Instructions for the task:
In the listing that follows, the range to quote begins at the line that has "Model this scene" and ends after the line that has "# water level"; quote it verbatim and add nothing.

....................

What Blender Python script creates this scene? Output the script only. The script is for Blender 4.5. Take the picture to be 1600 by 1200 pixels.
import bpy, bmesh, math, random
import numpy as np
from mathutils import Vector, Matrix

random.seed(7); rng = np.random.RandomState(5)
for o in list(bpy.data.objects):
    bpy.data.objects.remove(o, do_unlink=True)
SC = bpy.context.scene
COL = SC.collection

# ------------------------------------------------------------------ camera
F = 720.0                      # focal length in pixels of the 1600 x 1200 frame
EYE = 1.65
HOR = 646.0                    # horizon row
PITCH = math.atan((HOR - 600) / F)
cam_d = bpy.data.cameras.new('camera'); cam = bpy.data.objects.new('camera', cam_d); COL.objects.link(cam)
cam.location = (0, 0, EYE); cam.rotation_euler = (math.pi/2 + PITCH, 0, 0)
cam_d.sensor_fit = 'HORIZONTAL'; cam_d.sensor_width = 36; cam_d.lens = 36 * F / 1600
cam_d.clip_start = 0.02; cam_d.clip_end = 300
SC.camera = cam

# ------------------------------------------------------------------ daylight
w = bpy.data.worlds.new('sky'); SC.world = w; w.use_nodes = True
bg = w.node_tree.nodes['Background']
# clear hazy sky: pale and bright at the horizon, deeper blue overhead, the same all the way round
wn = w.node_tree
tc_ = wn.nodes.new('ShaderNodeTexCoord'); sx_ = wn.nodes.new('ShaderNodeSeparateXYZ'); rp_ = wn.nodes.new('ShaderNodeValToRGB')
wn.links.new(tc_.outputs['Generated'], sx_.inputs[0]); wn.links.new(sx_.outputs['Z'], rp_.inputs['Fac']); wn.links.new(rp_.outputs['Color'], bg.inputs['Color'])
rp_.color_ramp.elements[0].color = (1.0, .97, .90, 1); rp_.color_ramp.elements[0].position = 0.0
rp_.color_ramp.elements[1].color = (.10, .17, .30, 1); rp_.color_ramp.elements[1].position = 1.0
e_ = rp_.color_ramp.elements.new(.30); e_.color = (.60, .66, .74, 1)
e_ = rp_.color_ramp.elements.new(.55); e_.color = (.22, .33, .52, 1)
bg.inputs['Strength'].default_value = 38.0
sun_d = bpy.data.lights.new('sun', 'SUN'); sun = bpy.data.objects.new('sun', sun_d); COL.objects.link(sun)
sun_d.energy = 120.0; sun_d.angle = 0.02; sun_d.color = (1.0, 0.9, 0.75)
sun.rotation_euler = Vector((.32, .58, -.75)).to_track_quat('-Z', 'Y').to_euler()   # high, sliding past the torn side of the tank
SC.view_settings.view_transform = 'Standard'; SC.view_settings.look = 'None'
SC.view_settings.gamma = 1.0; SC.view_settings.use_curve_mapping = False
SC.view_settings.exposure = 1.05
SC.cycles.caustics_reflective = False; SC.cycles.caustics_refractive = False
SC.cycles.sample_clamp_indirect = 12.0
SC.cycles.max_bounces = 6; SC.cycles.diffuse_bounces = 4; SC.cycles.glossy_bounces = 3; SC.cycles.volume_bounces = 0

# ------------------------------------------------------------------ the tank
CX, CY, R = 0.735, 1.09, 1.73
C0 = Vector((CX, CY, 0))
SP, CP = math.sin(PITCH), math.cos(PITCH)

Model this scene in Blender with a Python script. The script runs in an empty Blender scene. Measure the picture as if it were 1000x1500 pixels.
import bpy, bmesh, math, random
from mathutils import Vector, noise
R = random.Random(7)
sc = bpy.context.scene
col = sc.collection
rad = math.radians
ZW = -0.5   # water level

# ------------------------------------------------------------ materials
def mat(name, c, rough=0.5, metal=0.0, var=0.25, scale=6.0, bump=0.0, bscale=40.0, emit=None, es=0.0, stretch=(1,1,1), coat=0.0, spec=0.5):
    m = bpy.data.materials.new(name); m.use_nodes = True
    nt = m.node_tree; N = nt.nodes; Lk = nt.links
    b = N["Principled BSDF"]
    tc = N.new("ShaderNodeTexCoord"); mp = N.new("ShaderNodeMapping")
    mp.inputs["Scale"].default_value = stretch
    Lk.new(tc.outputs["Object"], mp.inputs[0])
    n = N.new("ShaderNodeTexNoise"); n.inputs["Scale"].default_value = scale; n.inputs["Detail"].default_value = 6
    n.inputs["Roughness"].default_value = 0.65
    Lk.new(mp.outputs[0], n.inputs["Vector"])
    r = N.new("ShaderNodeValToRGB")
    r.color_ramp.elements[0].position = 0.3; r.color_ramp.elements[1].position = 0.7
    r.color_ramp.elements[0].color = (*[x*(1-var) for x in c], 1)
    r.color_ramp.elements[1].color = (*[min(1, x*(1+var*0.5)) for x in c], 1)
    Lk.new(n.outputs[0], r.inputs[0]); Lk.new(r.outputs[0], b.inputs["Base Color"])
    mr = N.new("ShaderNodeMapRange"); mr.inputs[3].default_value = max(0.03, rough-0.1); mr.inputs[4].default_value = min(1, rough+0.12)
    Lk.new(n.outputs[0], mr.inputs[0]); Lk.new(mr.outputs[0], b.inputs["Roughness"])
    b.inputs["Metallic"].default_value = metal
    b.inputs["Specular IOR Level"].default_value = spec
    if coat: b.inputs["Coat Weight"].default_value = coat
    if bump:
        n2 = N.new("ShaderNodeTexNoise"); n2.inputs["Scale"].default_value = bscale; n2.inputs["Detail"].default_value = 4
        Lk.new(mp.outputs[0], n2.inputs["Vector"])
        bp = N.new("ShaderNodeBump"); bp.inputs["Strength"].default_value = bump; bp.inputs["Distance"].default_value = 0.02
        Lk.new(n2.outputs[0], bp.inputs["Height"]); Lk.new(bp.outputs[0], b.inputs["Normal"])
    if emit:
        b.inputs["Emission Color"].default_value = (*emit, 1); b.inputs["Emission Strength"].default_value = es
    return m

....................

Response to this task:
Model this scene in Blender with a Python script. The script runs in an empty Blender scene. Measure the picture as if it were 1000x1500 pixels.
import bpy, bmesh, math, random
from mathutils import Vector, noise
R = random.Random(7)
sc = bpy.context.scene
col = sc.collection
rad = math.radians
ZW = -0.5   # water level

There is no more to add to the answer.